* _THE TASK_: Retype the data that follows line by line, exactly, and leave its pictures out.
::: SOURCE EXCERPT :::
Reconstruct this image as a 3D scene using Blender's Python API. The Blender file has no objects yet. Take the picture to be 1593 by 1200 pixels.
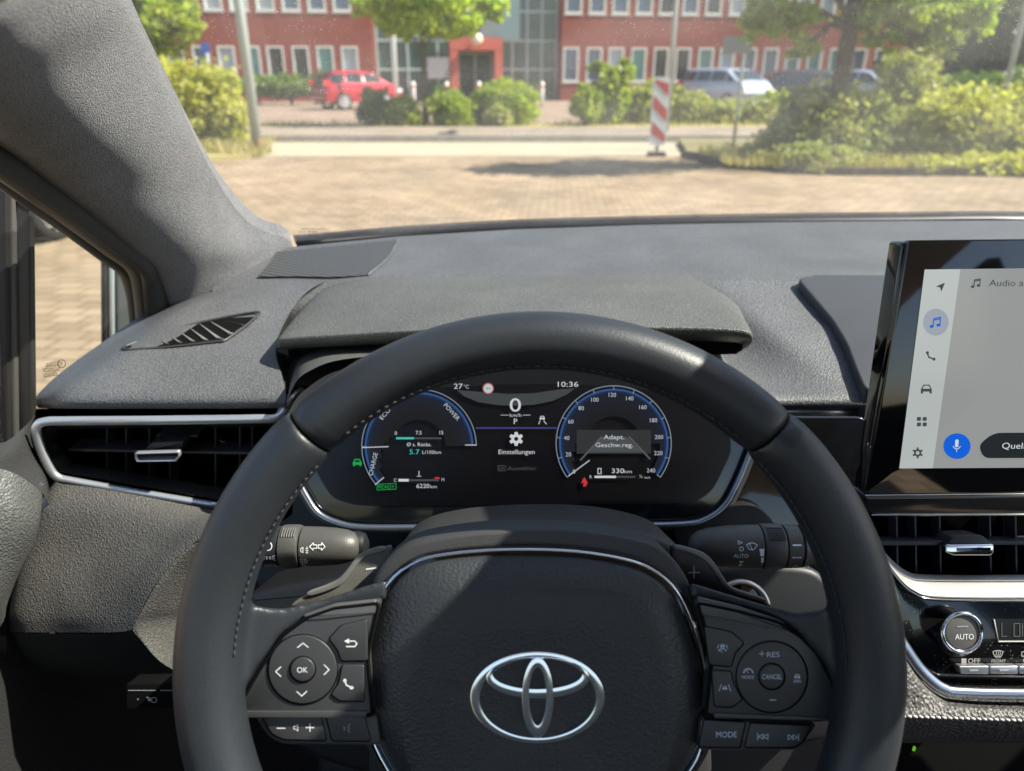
import bpy, bmesh, math, random
import numpy as np
from mathutils import Vector, Matrix
from math import sin, cos, pi, radians
sc = bpy.context.scene
COL = sc.collection
random.seed(7)
# ---------------------------------------------------------------- camera
FPX, CX, CY = 1140.0, 796.5, 600.0
PITCH = radians(22.83)
CAM = Vector((0, 0, 1.18))
SP, CP = sin(PITCH), cos(PITCH)
cd = bpy.data.cameras.new('camera'); cam = bpy.data.objects.new('camera', cd); COL.objects.link(cam)
cam.location = CAM; cam.rotation_euler = (pi / 2 - PITCH, 0, 0)
cd.sensor_width = 36; cd.lens = FPX / 1593 * 36; cd.clip_start = .02; cd.clip_end = 1500
cd.dof.use_dof = True; cd.dof.focus_distance = .49; cd.dof.aperture_fstop = 7.6
sc.camera = cam
# ---------------------------------------------------------------- light
SUN_AZ, SUN_EL = radians(95), radians(47)      # azimuth from +Y towards +X
w = bpy.data.worlds.new('World'); sc.world = w; w.use_nodes = True
nt = w.node_tree; sky = nt.nodes.new('ShaderNodeTexSky'); sky.sky_type = 'NISHITA'; sky.sun_disc = False
sky.sun_elevation = SUN_EL; sky.sun_rotation = SUN_AZ; sky.air_density = 1.0; sky.dust_density = 1.2
bg = nt.nodes['Background']; nt.links.new(sky.outputs[0], bg.inputs[0]); bg.inputs[1].default_value = .085
sd = bpy.data.lights.new('sun', 'SUN'); sd.energy = 5.0; sd.angle = radians(.5); sd.color = (1, .94, .84)
so = bpy.data.objects.new('sun', sd); COL.objects.link(so)
SDIR = Vector((cos(SUN_EL) * sin(SUN_AZ), cos(SUN_EL) * cos(SUN_AZ), sin(SUN_EL)))
so.rotation_euler = SDIR.to_track_quat('Z', 'Y').to_euler()
vs = sc.view_settings; vs.view_transform = 'Standard'; vs.look = 'None'; vs.gamma = 1; vs.exposure = 1.52
sc.cycles.max_bounces = 8; sc.cycles.transparent_max_bounces = 24; sc.cycles.sample_clamp_indirect = 4
sc.cycles.caustics_reflective = False; sc.cycles.caustics_refractive = False

# ---------------------------------------------------------------- materials
MATS = {}
def mat(name, col, rough=.5, metal=0, bump=None, coat=0, spec=.5, emit=None, es=1, vary=0, vscale=3, sheen=0, fine=0, fscale=520):
    """bump = (kind, scale per metre, strength, distance)"""
    if name in MATS: return MATS[name]
    m = bpy.data.materials.new(name); m.use_nodes = True
    n = m.node_tree.nodes; L = m.node_tree.links; b = n['Principled BSDF']
    b.inputs['Base Color'].default_value = (*col, 1); b.inputs['Roughness'].default_value = rough
    b.inputs['Metallic'].default_value = metal; b.inputs['Coat Weight'].default_value = coat
    b.inputs['Coat Roughness'].default_value = .04; b.inputs['Specular IOR Level'].default_value = spec
    if sheen: b.inputs['Sheen Weight'].default_value = sheen; b.inputs['Sheen Roughness'].default_value = .5
    if emit: b.inputs['Emission Color'].default_value = (*emit, 1); b.inputs['Emission Strength'].default_value = es
    tc = n.new('ShaderNodeNewGeometry')
    if vary:
        tx = n.new('ShaderNodeTexNoise'); tx.inputs['Scale'].default_value = vscale; tx.inputs['Detail'].default_value = 5
        L.new(tc.outputs['Position'], tx.inputs['Vector'])
        r = n.new('ShaderNodeMapRange'); r.inputs[1].default_value = .3; r.inputs[2].default_value = .7
        r.inputs[3].default_value = 1 - vary; r.inputs[4].default_value = 1 + vary
        L.new(tx.outputs[0], r.inputs[0])
        mx = n.new('ShaderNodeVectorMath'); mx.operation = 'SCALE'; mx.inputs[0].default_value = col
        o_ = r.outputs[0]
        if fine:
            t2 = n.new('ShaderNodeTexNoise'); t2.inputs['Scale'].default_value = fscale; t2.inputs['Detail'].default_value = 1; L.new(tc.outputs['Position'], t2.inputs['Vector'])
            q = n.new('ShaderNodeMapRange'); q.inputs[1].default_value = .36; q.inputs[2].default_value = .66; q.inputs[3].default_value = 1 - fine; q.inputs[4].default_value = 1 + fine * 1.3
            L.new(t2.outputs[0], q.inputs[0]); mm = n.new('ShaderNodeMath'); mm.operation = 'MULTIPLY'; L.new(o_, mm.inputs[0]); L.new(q.outputs[0], mm.inputs[1]); o_ = mm.outputs[0]
        L.new(o_, mx.inputs['Scale']); L.new(mx.outputs[0], b.inputs['Base Color'])
    if bump:
        kind, s, st, di = bump
        if kind == 'noise':
            tx = n.new('ShaderNodeTexNoise'); tx.inputs['Scale'].default_value = s; tx.inputs['Detail'].default_value = 2; o = tx.outputs[0]
        else:
            tx = n.new('ShaderNodeTexVoronoi'); tx.inputs['Scale'].default_value = s
            tx.feature = 'SMOOTH_F1' if kind == 'vor' else 'F1'; o = tx.outputs['Distance']
        L.new(tc.outputs['Position'], tx.inputs['Vector'])
        bp = n.new('ShaderNodeBump'); bp.inputs['Strength'].default_value = st; bp.inputs['Distance'].default_value = di
        L.new(o, bp.inputs['Height']); L.new(bp.outputs[0], b.inputs['Normal'])
    MATS[name] = m
    return m
def leafmat(name, col, col2, tr=.35):
    if name in MATS: return MATS[name]
    m = bpy.data.materials.new(name); m.use_nodes = True
    n = m.node_tree.nodes; L = m.node_tree.links; b = n['Principled BSDF']; out = n['Material Output']
    b.inputs['Roughness'].default_value = .5; b.inputs['Specular IOR Level'].default_value = .35
    g = n.new('ShaderNodeNewGeometry'); tx = n.new('ShaderNodeTexNoise'); tx.inputs['Scale'].default_value = 2.2; tx.inputs['Detail'].default_value = 8
    L.new(g.outputs['Position'], tx.inputs[0]); cr = n.new('ShaderNodeMix'); cr.data_type = 'RGBA'
    r = n.new('ShaderNodeMapRange'); r.inputs[1].default_value = .35; r.inputs[2].default_value = .65; L.new(tx.outputs[0], r.inputs[0])
    L.new(r.outputs[0], cr.inputs[0]); cr.inputs[6].default_value = (*col, 1); cr.inputs[7].default_value = (*col2, 1)
    L.new(cr.outputs[2], b.inputs['Base Color'])
    t = n.new('ShaderNodeBsdfTranslucent'); mt = n.new('ShaderNodeVectorMath'); mt.operation = 'MULTIPLY'; mt.inputs[1].default_value = (1.5, 1.7, .7)
    L.new(cr.outputs[2], mt.inputs[0]); L.new(mt.outputs[0], t.inputs[0])
    mx = n.new('ShaderNodeMixShader'); mx.inputs[0].default_value = tr
    L.new(b.outputs[0], mx.inputs[1]); L.new(t.outputs[0], mx.inputs[2]); L.new(mx.outputs[0], out.inputs[0])
    MATS[name] = m; return m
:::
* _REPLY TO THE TASK_:
Reconstruct this image as a 3D scene using Blender's Python API. The Blender file has no objects yet. Take the picture to be 1593 by 1200 pixels.
import bpy, bmesh, math, random
import numpy as np
from mathutils import Vector, Matrix
from math import sin, cos, pi, radians
sc = bpy.context.scene
COL = sc.collection
random.seed(7)
# ---------------------------------------------------------------- camera
FPX, CX, CY = 1140.0, 796.5, 600.0
PITCH = radians(22.83)
CAM = Vector((0, 0, 1.18))
SP, CP = sin(PITCH), cos(PITCH)
cd = bpy.data.cameras.new('camera'); cam = bpy.data.objects.new('camera', cd); COL.objects.link(cam)
cam.location = CAM; cam.rotation_euler = (pi / 2 - PITCH, 0, 0)
cd.sensor_width = 36; cd.lens = FPX / 1593 * 36; cd.clip_start = .02; cd.clip_end = 1500
cd.dof.use_dof = True; cd.dof.focus_distance = .49; cd.dof.aperture_fstop = 7.6
sc.camera = cam
# ---------------------------------------------------------------- light
SUN_AZ, SUN_EL = radians(95), radians(47)      # azimuth from +Y towards +X
w = bpy.data.worlds.new('World'); sc.world = w; w.use_nodes = True
nt = w.node_tree; sky = nt.nodes.new('ShaderNodeTexSky'); sky.sky_type = 'NISHITA'; sky.sun_disc = False
sky.sun_elevation = SUN_EL; sky.sun_rotation = SUN_AZ; sky.air_density = 1.0; sky.dust_density = 1.2
bg = nt.nodes['Background']; nt.links.new(sky.outputs[0], bg.inputs[0]); bg.inputs[1].default_value = .085
sd = bpy.data.lights.new('sun', 'SUN'); sd.energy = 5.0; sd.angle = radians(.5); sd.color = (1, .94, .84)
so = bpy.data.objects.new('sun', sd); COL.objects.link(so)
SDIR = Vector((cos(SUN_EL) * sin(SUN_AZ), cos(SUN_EL) * cos(SUN_AZ), sin(SUN_EL)))
so.rotation_euler = SDIR.to_track_quat('Z', 'Y').to_euler()
vs = sc.view_settings; vs.view_transform = 'Standard'; vs.look = 'None'; vs.gamma = 1; vs.exposure = 1.52
sc.cycles.max_bounces = 8; sc.cycles.transparent_max_bounces = 24; sc.cycles.sample_clamp_indirect = 4
sc.cycles.caustics_reflective = False; sc.cycles.caustics_refractive = False

# ---------------------------------------------------------------- materials
MATS = {}
def mat(name, col, rough=.5, metal=0, bump=None, coat=0, spec=.5, emit=None, es=1, vary=0, vscale=3, sheen=0, fine=0, fscale=520):
    """bump = (kind, scale per metre, strength, distance)"""
    if name in MATS: return MATS[name]
    m = bpy.data.materials.new(name); m.use_nodes = True
    n = m.node_tree.nodes; L = m.node_tree.links; b = n['Principled BSDF']
    b.inputs['Base Color'].default_value = (*col, 1); b.inputs['Roughness'].default_value = rough
    b.inputs['Metallic'].default_value = metal; b.inputs['Coat Weight'].default_value = coat
    b.inputs['Coat Roughness'].default_value = .04; b.inputs['Specular IOR Level'].default_value = spec
    if sheen: b.inputs['Sheen Weight'].default_value = sheen; b.inputs['Sheen Roughness'].default_value = .5
    if emit: b.inputs['Emission Color'].default_value = (*emit, 1); b.inputs['Emission Strength'].default_value = es
    tc = n.new('ShaderNodeNewGeometry')
    if vary:
        tx = n.new('ShaderNodeTexNoise'); tx.inputs['Scale'].default_value = vscale; tx.inputs['Detail'].default_value = 5
        L.new(tc.outputs['Position'], tx.inputs['Vector'])
        r = n.new('ShaderNodeMapRange'); r.inputs[1].default_value = .3; r.inputs[2].default_value = .7
        r.inputs[3].default_value = 1 - vary; r.inputs[4].default_value = 1 + vary
        L.new(tx.outputs[0], r.inputs[0])
        mx = n.new('ShaderNodeVectorMath'); mx.operation = 'SCALE'; mx.inputs[0].default_value = col
        o_ = r.outputs[0]
        if fine:
            t2 = n.new('ShaderNodeTexNoise'); t2.inputs['Scale'].default_value = fscale; t2.inputs['Detail'].default_value = 1; L.new(tc.outputs['Position'], t2.inputs['Vector'])
            q = n.new('ShaderNodeMapRange'); q.inputs[1].default_value = .36; q.inputs[2].default_value = .66; q.inputs[3].default_value = 1 - fine; q.inputs[4].default_value = 1 + fine * 1.3
            L.new(t2.outputs[0], q.inputs[0]); mm = n.new('ShaderNodeMath'); mm.operation = 'MULTIPLY'; L.new(o_, mm.inputs[0]); L.new(q.outputs[0], mm.inputs[1]); o_ = mm.outputs[0]
        L.new(o_, mx.inputs['Scale']); L.new(mx.outputs[0], b.inputs['Base Color'])
    if bump:
        kind, s, st, di = bump
        if kind == 'noise':
            tx = n.new('ShaderNodeTexNoise'); tx.inputs['Scale'].default_value = s; tx.inputs['Detail'].default_value = 2; o = tx.outputs[0]
        else:
            tx = n.new('ShaderNodeTexVoronoi'); tx.inputs['Scale'].default_value = s
            tx.feature = 'SMOOTH_F1' if kind == 'vor' else 'F1'; o = tx.outputs['Distance']
        L.new(tc.outputs['Position'], tx.inputs['Vector'])
        bp = n.new('ShaderNodeBump'); bp.inputs['Strength'].default_value = st; bp.inputs['Distance'].default_value = di
        L.new(o, bp.inputs['Height']); L.new(bp.outputs[0], b.inputs['Normal'])
    MATS[name] = m
    return m
def leafmat(name, col, col2, tr=.35):
    if name in MATS: return MATS[name]
    m = bpy.data.materials.new(name); m.use_nodes = True
    n = m.node_tree.nodes; L = m.node_tree.links; b = n['Principled BSDF']; out = n['Material Output']
    b.inputs['Roughness'].default_value = .5; b.inputs['Specular IOR Level'].default_value = .35
    g = n.new('ShaderNodeNewGeometry'); tx = n.new('ShaderNodeTexNoise'); tx.inputs['Scale'].default_value = 2.2; tx.inputs['Detail'].default_value = 8
    L.new(g.outputs['Position'], tx.inputs[0]); cr = n.new('ShaderNodeMix'); cr.data_type = 'RGBA'
    r = n.new('ShaderNodeMapRange'); r.inputs[1].default_value = .35; r.inputs[2].default_value = .65; L.new(tx.outputs[0], r.inputs[0])
    L.new(r.outputs[0], cr.inputs[0]); cr.inputs[6].default_value = (*col, 1); cr.inputs[7].default_value = (*col2, 1)
    L.new(cr.outputs[2], b.inputs['Base Color'])
    t = n.new('ShaderNodeBsdfTranslucent'); mt = n.new('ShaderNodeVectorMath'); mt.operation = 'MULTIPLY'; mt.inputs[1].default_value = (1.5, 1.7, .7)
    L.new(cr.outputs[2], mt.inputs[0]); L.new(mt.outputs[0], t.inputs[0])
    mx = n.new('ShaderNodeMixShader'); mx.inputs[0].default_value = tr
    L.new(b.outputs[0], mx.inputs[1]); L.new(t.outputs[0], mx.inputs[2]); L.new(mx.outputs[0], out.inputs[0])
    MATS[name] = m; return m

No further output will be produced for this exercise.